* **SOURCE DATA**:
════════

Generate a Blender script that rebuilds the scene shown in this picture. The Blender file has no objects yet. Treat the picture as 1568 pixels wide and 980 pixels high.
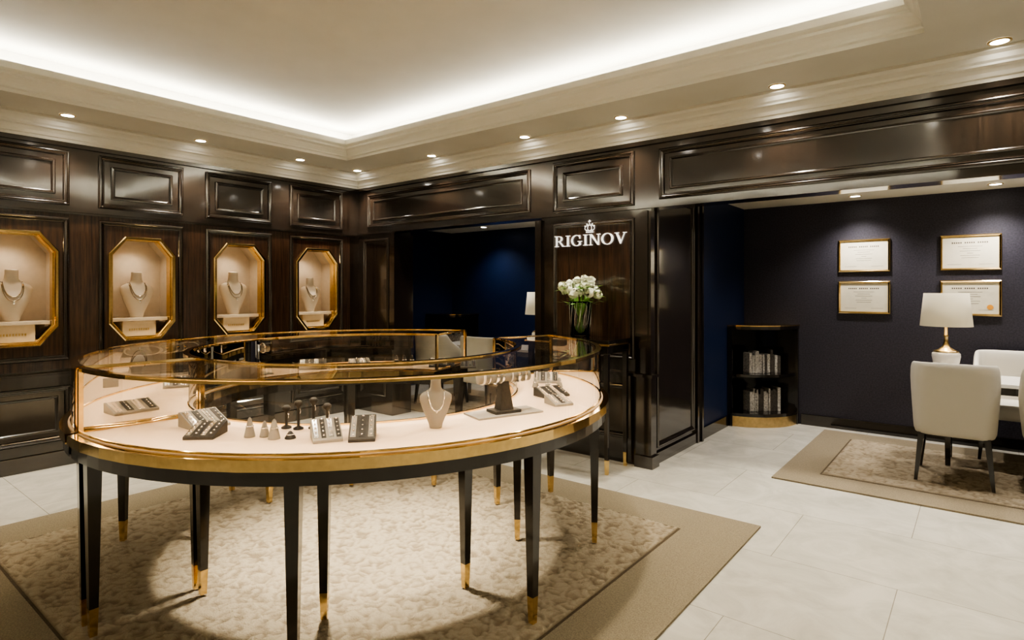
import bpy, math, random
from mathutils import Matrix, Vector, noise
random.seed(7)
S=bpy.context.scene
PI=math.pi
# ---------------------------------------------------------------- materials
def newmat(name):
    m=bpy.data.materials.new(name); m.use_nodes=True
    nt=m.node_tree; b=nt.nodes['Principled BSDF']
    return m,nt,b
def pm(name,col,rough=.5,metal=0,coat=0,emit=None,es=0,bump=None,var=None,spec=None):
    m,nt,b=newmat(name)
    b.inputs['Base Color'].default_value=(*col,1)
    b.inputs['Roughness'].default_value=rough
    b.inputs['Metallic'].default_value=metal
    b.inputs['Coat Weight'].default_value=coat
    b.inputs['Coat Roughness'].default_value=.06
    if spec is not None: b.inputs['Specular IOR Level'].default_value=spec
    if emit: 
        b.inputs['Emission Color'].default_value=(*emit,1); b.inputs['Emission Strength'].default_value=es
    tc=nt.nodes.new('ShaderNodeTexCoord')
    if var:
        sc,amt=var
        n=nt.nodes.new('ShaderNodeTexNoise'); n.inputs['Scale'].default_value=sc; n.inputs['Detail'].default_value=5
        nt.links.new(tc.outputs['Object'],n.inputs['Vector'])
        r=nt.nodes.new('ShaderNodeValToRGB'); e=r.color_ramp.elements
        e[0].position=.3; e[1].position=.7
        e[0].color=(*[c*(1-amt) for c in col],1); e[1].color=(*[min(1,c*(1+amt)) for c in col],1)
        nt.links.new(n.outputs['Fac'],r.inputs['Fac']); nt.links.new(r.outputs['Color'],b.inputs['Base Color'])
    if bump:
        sc,st,dist=bump
        n=nt.nodes.new('ShaderNodeTexNoise'); n.inputs['Scale'].default_value=sc
        nt.links.new(tc.outputs['Object'],n.inputs['Vector'])
        bp=nt.nodes.new('ShaderNodeBump'); bp.inputs['Strength'].default_value=st; bp.inputs['Distance'].default_value=dist
        nt.links.new(n.outputs['Fac'],bp.inputs['Height']); nt.links.new(bp.outputs['Normal'],b.inputs['Normal'])
    return m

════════

* **AIM**: Gather all lines where the word "scene" appears.

* **ANSWER FOR THIS EXERCISE**:
Generate a Blender script that rebuilds the scene shown in this picture. The Blender file has no objects yet. Treat the picture as 1568 pixels wide and 980 pixels high.
S=bpy.context.scene